## YOUR GOAL:
Print the lines starting at the line containing "What Blender Python" and ending at the line containing "sc = bpy.context.scene", exactly and in full, without the pictures.

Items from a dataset
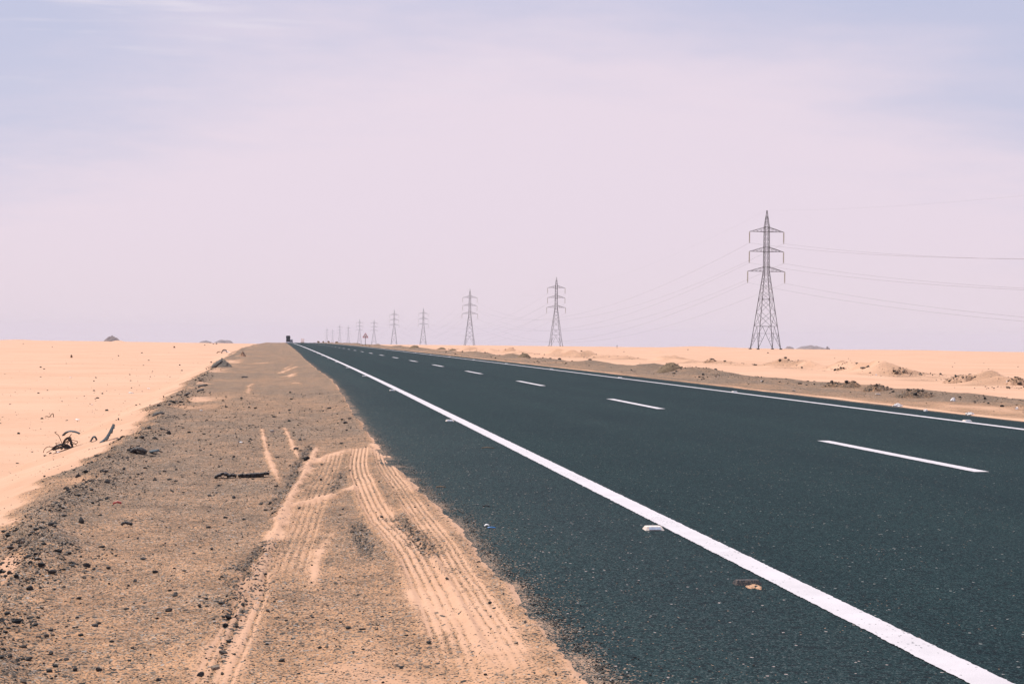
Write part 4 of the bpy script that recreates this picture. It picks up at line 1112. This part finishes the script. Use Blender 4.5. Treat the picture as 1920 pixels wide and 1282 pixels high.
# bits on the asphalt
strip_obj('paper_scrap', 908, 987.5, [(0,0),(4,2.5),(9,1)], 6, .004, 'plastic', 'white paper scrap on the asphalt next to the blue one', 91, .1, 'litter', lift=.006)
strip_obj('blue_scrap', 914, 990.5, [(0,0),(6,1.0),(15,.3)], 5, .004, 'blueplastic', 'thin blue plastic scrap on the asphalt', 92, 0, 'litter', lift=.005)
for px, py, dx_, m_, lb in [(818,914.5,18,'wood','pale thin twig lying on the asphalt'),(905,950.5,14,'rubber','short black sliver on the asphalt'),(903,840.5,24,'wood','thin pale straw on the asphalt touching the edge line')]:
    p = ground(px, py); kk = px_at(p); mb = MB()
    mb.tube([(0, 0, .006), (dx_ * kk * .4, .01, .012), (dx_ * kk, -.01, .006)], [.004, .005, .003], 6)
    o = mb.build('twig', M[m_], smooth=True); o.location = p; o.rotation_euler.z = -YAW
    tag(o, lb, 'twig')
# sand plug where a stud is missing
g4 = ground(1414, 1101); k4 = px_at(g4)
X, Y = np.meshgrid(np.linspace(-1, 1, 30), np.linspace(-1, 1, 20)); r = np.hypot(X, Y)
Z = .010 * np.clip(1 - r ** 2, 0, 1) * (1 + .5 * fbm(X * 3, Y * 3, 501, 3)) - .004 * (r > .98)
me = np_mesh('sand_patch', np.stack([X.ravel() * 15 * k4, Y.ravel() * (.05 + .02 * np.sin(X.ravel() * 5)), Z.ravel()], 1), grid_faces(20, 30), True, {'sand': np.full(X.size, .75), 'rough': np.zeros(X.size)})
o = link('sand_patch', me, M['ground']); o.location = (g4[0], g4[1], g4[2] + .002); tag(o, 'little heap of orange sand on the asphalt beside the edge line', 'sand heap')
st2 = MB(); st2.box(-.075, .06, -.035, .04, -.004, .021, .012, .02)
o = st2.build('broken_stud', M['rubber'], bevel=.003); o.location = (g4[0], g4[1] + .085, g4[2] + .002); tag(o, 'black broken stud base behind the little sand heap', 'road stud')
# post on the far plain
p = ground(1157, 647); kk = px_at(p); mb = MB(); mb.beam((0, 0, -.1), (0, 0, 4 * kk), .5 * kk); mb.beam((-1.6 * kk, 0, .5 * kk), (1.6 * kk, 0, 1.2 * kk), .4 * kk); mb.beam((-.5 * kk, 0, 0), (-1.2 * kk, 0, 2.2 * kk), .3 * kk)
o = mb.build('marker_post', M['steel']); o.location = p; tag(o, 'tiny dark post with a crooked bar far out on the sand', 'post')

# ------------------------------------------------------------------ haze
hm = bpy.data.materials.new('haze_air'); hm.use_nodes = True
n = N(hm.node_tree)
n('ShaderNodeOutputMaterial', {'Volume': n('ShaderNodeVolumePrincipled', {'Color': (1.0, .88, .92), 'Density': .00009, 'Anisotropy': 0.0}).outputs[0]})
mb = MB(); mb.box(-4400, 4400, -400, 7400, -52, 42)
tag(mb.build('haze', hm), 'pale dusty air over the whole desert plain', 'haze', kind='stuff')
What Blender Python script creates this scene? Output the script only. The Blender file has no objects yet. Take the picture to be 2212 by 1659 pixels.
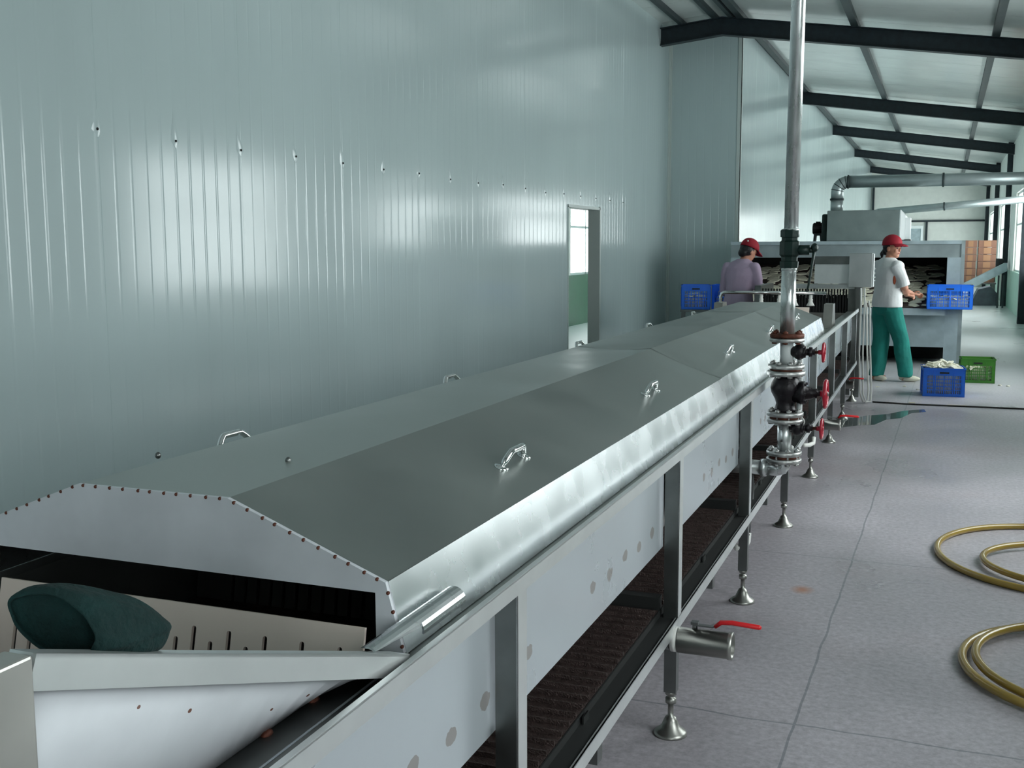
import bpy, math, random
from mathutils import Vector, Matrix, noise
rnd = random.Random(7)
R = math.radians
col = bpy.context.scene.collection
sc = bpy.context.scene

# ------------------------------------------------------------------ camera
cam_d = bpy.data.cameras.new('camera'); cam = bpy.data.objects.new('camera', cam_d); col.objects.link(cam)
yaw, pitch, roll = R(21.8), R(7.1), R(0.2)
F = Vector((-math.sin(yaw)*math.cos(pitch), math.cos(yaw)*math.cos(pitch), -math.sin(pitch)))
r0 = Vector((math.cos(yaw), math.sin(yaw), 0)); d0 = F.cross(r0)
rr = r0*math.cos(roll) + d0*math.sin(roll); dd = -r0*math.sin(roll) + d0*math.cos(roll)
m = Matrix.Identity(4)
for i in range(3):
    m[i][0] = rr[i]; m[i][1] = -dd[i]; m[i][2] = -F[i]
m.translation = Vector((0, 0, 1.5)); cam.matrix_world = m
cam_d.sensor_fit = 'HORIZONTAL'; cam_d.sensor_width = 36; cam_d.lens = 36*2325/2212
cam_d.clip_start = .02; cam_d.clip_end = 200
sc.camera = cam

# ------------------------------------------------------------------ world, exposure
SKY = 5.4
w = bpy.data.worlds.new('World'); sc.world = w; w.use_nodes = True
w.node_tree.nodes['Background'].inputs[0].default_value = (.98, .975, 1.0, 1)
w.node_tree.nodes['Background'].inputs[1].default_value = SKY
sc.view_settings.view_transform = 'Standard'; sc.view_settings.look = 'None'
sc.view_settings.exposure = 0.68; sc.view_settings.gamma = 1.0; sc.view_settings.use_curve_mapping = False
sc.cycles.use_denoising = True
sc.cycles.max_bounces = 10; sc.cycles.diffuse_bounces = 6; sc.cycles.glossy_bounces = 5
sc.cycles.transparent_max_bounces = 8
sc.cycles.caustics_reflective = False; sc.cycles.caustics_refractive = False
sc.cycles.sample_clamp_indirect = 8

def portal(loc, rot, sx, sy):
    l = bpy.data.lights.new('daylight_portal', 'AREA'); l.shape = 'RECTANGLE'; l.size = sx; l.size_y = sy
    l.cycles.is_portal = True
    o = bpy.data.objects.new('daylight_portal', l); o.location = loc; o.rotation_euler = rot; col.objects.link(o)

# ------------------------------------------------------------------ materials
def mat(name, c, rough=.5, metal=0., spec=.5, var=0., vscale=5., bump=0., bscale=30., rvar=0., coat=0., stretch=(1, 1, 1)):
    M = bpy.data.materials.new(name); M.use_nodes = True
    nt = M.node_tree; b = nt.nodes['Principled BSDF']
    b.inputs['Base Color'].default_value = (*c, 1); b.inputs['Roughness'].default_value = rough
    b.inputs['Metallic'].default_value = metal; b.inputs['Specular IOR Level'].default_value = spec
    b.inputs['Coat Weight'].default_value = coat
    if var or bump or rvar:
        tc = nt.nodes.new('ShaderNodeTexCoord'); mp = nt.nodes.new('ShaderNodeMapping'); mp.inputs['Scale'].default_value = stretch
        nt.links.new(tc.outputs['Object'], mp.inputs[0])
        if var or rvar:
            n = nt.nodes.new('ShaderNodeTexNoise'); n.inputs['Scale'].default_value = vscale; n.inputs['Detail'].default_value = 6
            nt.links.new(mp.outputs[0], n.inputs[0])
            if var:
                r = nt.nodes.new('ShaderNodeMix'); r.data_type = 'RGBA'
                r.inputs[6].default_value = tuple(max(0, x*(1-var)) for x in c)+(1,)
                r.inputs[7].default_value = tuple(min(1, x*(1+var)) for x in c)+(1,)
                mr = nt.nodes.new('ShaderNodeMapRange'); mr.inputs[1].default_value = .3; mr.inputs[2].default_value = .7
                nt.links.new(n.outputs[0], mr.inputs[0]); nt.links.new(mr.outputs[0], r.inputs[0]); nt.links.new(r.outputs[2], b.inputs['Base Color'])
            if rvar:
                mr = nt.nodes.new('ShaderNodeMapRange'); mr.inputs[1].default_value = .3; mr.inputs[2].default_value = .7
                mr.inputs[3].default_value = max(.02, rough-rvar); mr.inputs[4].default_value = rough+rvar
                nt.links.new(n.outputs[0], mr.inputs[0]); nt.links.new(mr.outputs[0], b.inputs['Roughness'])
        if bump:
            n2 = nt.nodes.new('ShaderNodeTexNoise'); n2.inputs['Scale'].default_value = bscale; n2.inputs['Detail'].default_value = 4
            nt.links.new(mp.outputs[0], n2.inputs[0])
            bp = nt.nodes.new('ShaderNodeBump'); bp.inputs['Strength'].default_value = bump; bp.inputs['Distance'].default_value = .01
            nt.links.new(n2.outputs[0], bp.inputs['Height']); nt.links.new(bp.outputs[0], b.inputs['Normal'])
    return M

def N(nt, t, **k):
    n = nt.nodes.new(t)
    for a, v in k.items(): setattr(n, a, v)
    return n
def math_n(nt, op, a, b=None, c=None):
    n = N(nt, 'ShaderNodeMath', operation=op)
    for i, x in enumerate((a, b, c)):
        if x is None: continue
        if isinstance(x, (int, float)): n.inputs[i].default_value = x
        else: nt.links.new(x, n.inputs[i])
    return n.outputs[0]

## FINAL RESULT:
What Blender Python script creates this scene? Output the script only. The Blender file has no objects yet. Take the picture to be 2212 by 1659 pixels.
import bpy, math, random
from mathutils import Vector, Matrix, noise
rnd = random.Random(7)
R = math.radians
col = bpy.context.scene.collection
sc = bpy.context.scene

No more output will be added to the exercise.